Si puede sugerirse una dirección en la segunda ola de la edición independiente que vivimos desde hace como un lustro, sería su apuesta dominante por el rescate de clásicos descatalogados y títulos laterales de autores centrales; vinos viejos en odres nuevos, frente a la predilección de la primera ola de los noventa por la rabiosa juventud (descartada pues la ola primitiva del tardofranquismo, con Anagrama, Tusquets o Barral, al cabo gigantes «underground»). Si la apuesta por la juventud de las Lengua de Trapo, Acantilado o Valdemar (los «nuevos insumisos», que decía Jorge Herralde) no estuvo exenta de cierta superchería, el criterio actual parece más literario. Editores como Periférica, Impedimenta o Libros del Asteroide engrosan hoy catálogos valiosos, no sólo definidos por títulos libres de regalías, que acercan obras que subsistían como tesoros de bibliófilo o noticias de manual.

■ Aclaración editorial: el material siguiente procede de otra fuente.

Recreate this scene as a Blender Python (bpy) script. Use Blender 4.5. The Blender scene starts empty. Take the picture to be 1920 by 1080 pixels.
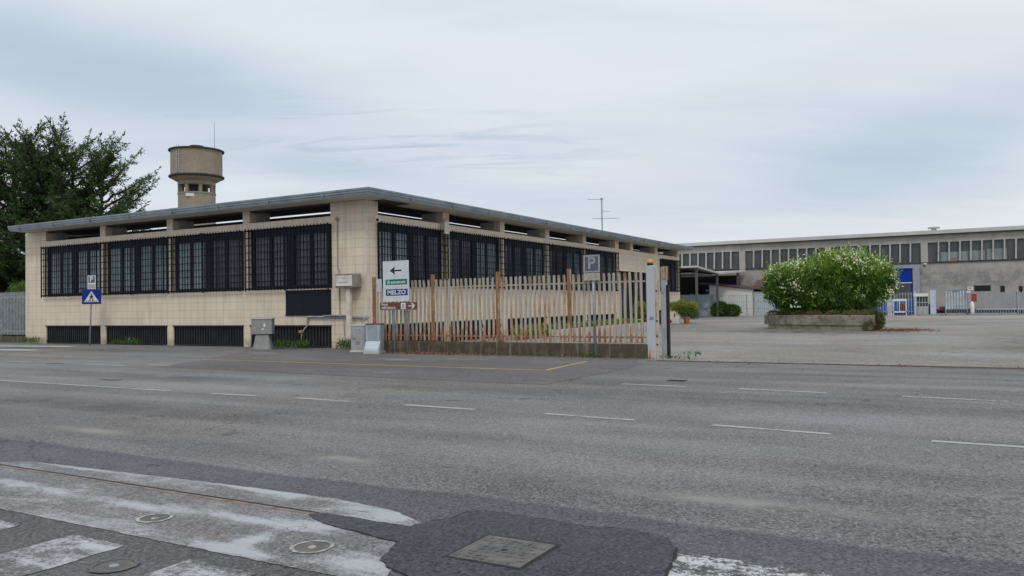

La reedición de Felisberto Hernández (Montevideo, 1902-1964) de Ediciones del Viento responde a ese espíritu de rebuscar en vetas no extenuadas. Por los tiempos de Clemente Colling, publicada en 1942, apenas se podía leer ya en las dos viejas ediciones de obras completas del uruguayo. Su obra, entre el hiperrealismo y el vanguardismo, siempre contra el «interés» como justificación de la literatura, nos lleva ahora a un tramo decisivo de su adolescencia: la llegada de Clemente Colling como profesor de piano. Nada sucede aquí, que no sea la importancia del maestro como clave del pentagrama vital del joven. Felisberto, pianista de hecho, convenció a la familia para instalar al viejo, arruinado, nostálgico de embustes, maniático y desaseado, al cuarto de invitados. Antes que en composición y armonía, la lección de Colling ni siquiera fue él mismo, su siempre postergada gloria, su mediocridad y habilidad obsesiva en la digitación, que excluía el auténtico talento: «aquella habilidad caería en cabezas somnolientas de asombro [?], y deducirían algo así: si puede imitar así la obra de los demás, ¡cómo será la suya! Para mí, la suya era triste, como cuando un niño ama un juguete vulgar y lo guarda con cariño» (pág. 74). Por contraste, dio al joven que aún no se sabía escritor una poética, que asegura la vanidad de la destreza y la dificultad, puntales infames del arte burgués; y que, por último, avisa que educar es algo perfectamente inútil, salvo en los casos en que no es necesario.